# Record extracts start
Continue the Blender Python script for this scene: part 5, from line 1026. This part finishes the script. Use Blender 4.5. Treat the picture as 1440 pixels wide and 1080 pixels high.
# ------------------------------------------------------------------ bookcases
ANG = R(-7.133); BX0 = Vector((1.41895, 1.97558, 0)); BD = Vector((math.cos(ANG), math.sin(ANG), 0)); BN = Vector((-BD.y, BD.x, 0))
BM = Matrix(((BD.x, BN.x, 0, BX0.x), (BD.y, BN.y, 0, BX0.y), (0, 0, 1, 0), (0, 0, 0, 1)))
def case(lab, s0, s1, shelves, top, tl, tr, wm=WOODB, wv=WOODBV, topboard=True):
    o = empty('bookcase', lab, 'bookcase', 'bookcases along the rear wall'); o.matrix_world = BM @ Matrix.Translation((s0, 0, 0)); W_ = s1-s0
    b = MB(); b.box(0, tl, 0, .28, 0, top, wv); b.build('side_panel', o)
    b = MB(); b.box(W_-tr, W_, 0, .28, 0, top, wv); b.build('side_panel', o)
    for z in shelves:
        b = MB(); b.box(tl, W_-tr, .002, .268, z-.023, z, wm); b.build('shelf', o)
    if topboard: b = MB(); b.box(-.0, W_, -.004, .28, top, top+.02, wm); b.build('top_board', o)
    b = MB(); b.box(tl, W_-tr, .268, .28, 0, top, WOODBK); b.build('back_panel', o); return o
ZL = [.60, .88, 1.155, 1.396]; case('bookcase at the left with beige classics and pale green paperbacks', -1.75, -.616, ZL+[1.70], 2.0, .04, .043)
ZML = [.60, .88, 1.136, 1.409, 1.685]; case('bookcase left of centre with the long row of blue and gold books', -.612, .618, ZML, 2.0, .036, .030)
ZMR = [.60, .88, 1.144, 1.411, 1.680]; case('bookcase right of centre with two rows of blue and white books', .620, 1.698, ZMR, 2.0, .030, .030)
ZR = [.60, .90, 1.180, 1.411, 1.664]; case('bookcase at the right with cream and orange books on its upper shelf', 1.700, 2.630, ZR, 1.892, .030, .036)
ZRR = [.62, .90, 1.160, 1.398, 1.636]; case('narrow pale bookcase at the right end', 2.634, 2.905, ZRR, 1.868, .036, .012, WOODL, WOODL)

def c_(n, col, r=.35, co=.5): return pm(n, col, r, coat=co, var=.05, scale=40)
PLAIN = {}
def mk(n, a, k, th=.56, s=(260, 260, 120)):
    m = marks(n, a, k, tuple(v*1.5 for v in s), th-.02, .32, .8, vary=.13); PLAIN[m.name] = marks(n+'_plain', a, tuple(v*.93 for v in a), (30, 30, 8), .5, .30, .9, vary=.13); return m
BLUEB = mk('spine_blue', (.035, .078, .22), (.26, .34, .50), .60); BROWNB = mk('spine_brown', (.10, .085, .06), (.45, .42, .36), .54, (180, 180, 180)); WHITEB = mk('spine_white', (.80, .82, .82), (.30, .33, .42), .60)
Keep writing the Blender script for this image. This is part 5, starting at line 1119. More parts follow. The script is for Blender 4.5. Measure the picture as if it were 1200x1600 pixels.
# Record extracts end
**Requirements:** Repeat only the lines above, from the first line of the entries through the line that contains "ZRR = [.62, .90, 1.160, 1.398, 1.636];", including both ends.

**The reply:**
Continue the Blender Python script for this scene: part 5, from line 1026. This part finishes the script. Use Blender 4.5. Treat the picture as 1440 pixels wide and 1080 pixels high.
# ------------------------------------------------------------------ bookcases
ANG = R(-7.133); BX0 = Vector((1.41895, 1.97558, 0)); BD = Vector((math.cos(ANG), math.sin(ANG), 0)); BN = Vector((-BD.y, BD.x, 0))
BM = Matrix(((BD.x, BN.x, 0, BX0.x), (BD.y, BN.y, 0, BX0.y), (0, 0, 1, 0), (0, 0, 0, 1)))
def case(lab, s0, s1, shelves, top, tl, tr, wm=WOODB, wv=WOODBV, topboard=True):
    o = empty('bookcase', lab, 'bookcase', 'bookcases along the rear wall'); o.matrix_world = BM @ Matrix.Translation((s0, 0, 0)); W_ = s1-s0
    b = MB(); b.box(0, tl, 0, .28, 0, top, wv); b.build('side_panel', o)
    b = MB(); b.box(W_-tr, W_, 0, .28, 0, top, wv); b.build('side_panel', o)
    for z in shelves:
        b = MB(); b.box(tl, W_-tr, .002, .268, z-.023, z, wm); b.build('shelf', o)
    if topboard: b = MB(); b.box(-.0, W_, -.004, .28, top, top+.02, wm); b.build('top_board', o)
    b = MB(); b.box(tl, W_-tr, .268, .28, 0, top, WOODBK); b.build('back_panel', o); return o
ZL = [.60, .88, 1.155, 1.396]; case('bookcase at the left with beige classics and pale green paperbacks', -1.75, -.616, ZL+[1.70], 2.0, .04, .043)
ZML = [.60, .88, 1.136, 1.409, 1.685]; case('bookcase left of centre with the long row of blue and gold books', -.612, .618, ZML, 2.0, .036, .030)
ZMR = [.60, .88, 1.144, 1.411, 1.680]; case('bookcase right of centre with two rows of blue and white books', .620, 1.698, ZMR, 2.0, .030, .030)
ZR = [.60, .90, 1.180, 1.411, 1.664]; case('bookcase at the right with cream and orange books on its upper shelf', 1.700, 2.630, ZR, 1.892, .030, .036)
ZRR = [.62, .90, 1.160, 1.398, 1.636]; case('narrow pale bookcase at the right end', 2.634, 2.905, ZRR, 1.868, .036, .012, WOODL, WOODL)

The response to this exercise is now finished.